Ainsi, le premier directeur de l’École militaire interarmes du Cameroun (EMIA), en 1960, est un officier français, Jacques-Louis Lefevre, qui à fait ses armes en Indochine et en Algérie, sous les ordres de Bigeard, où il est accusé d’avoir torturé des prisonniers, avant d’être envoyé guerroyer contre les insurgés du Mungo. Les élèves de la première promotion de l’EMIA, baptisée « Indépendance », se souviennent d’un homme brutal, frappant les jeunes soldats et adepte de la torture. Le colonel Paul-Théodore Ndjock, diplômé de cette promotion, nous à ainsi relaté en 2008 : « La gégène, on ne nous l’apprenait pas en cours à l’EMIA, bien sûr. Mais on nous l’a montrée lors d’un stage à la prison centrale de Yaoundé, avec la magnéto sur les parties génitales. » Ce que nous a confirmé le colonel Sylvestre Mang, de la même promotion : « Un para ne peut que donner la coloration paracommando à des jeunes, explique-t-il. [Lefevre] voulait des combattants. L’ambiance avec lui, c’était l’Indochine, c’était l’Algérie. […] Tous les instructeurs étaient comme ça. Même quand on à eu l’indépendance, ils voulaient encore faire la guerre. Ils ont été formés pour ça, ils ont grandi dans cette mentalité. Ça les enrichissait, et ils ont fini par en faire une façon de vivre, une religion. » Lefevre quittera le Cameroun en 1962 - pour rejoindre l’OAS, selon certains témoins -, et sera remplacé à la tête de l’EMIA per d’autres Français jusqu’en 1986.

Si le ministre des Forces armées est un Camerounais à partir de 1960, le vrai patron du ministère est un autre Français, le colonel Jean-Victor Blanc, qui occupe d’octobre 1960 à 1966 le double poste de chef de l’état-major de l’armée camerounaise et chef de la section Forces armées de la mission militaire française. Le général Semengue, qui l’a bien connu, le décrit comme un homme exceptionnel, d’une étonnante discrétion. Simple conseiller technique du ministère des Forces armées, sur le papier, il était en fait omniprésent : « Il faisait les notes du ministre au président… et la réponse du président au ministre ! Donc, en fait, il était tout. Mais il ne semblait pas être tout. » La discrétion du colonel Blanc illustre parfaitement les faux-semblants d’une indépendance factice : devenu très tôt un des hommes de confiance d’Ahidjo, qui appréciait son efficacité autant que sa discrétion, il rend parallèlement des comptes à l’ambassade de France, sa véritable autorité de tutelle. Ce que nous a décrit l’ambassadeur de France Francis Huré, en poste au Cameroun de 1965 à 1968 : « [Blanc était censé n’ ’obéir qu’à Ahidjo. Mais c’était presque une blague. En réalité, Blacn obéissait à Renan [conseiller militaire à l’ambassade de France], et Renan me demandait ce qu’il fallait faire. »

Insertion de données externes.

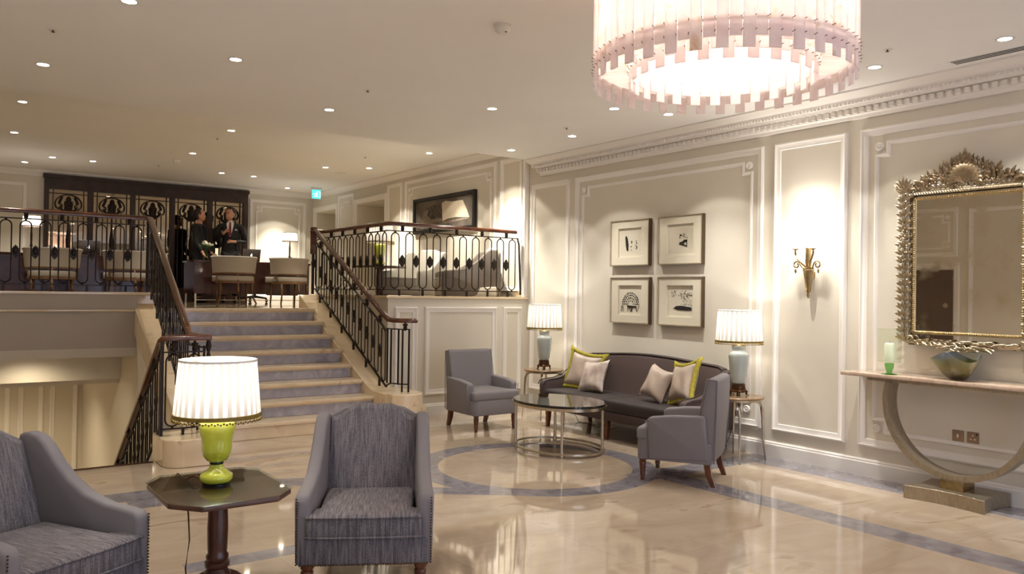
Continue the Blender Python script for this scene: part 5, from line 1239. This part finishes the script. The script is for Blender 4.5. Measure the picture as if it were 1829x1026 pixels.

Cette double hiérarchie, maintenue pendant des années, s’observe dans tout l’appareil sécuritaire de l’État du Cameroun, dont il constitue la colonne vertébrale33. La police et les services de renseignement sont eux aussi peuplés de Camerounais formés dans l’ancienne métropole et de « conseillers » français qui, en plus d’aider leurs homologues locaux à mettre sur pied des services « efficaces », les surveillent pour le compte de leurs supérieurs hiérarchiques à Yaoundé et, plus souvent encore, à Paris. Dans cette architecture sécuritaire, il faut mentionner une structure, particulièrement discrète, montée par l’administration coloniale avant même l’indépendance : le Bureau d’études et de documentation (BEDOC), officialisé en mars 1960 et rebaptisé Service d’études et de documentation (SEDOC) l’année suivante. Cette véritable police politique chapeaute un organisme civilo-militaire, composé de gendarmes, de policiers et de militaires français et camerounais, qui fait un usage immodéré de la violence et de la torture, les Brigades mixtes mobiles (BMM). Et, là encore, le phénomène de « doublure » s’observe : rattachée directement à la présidence du Cameroun, elle est en lien quasi organique avec les services de renseignement français, au point que le SEDOC, décrit comme une des « plus efficaces polices politiques d’Afrique noire », n’a longtemps été considéré que comme la succursale locale du Service de documentation extérieure et de contre-espionnage (SDECE) français.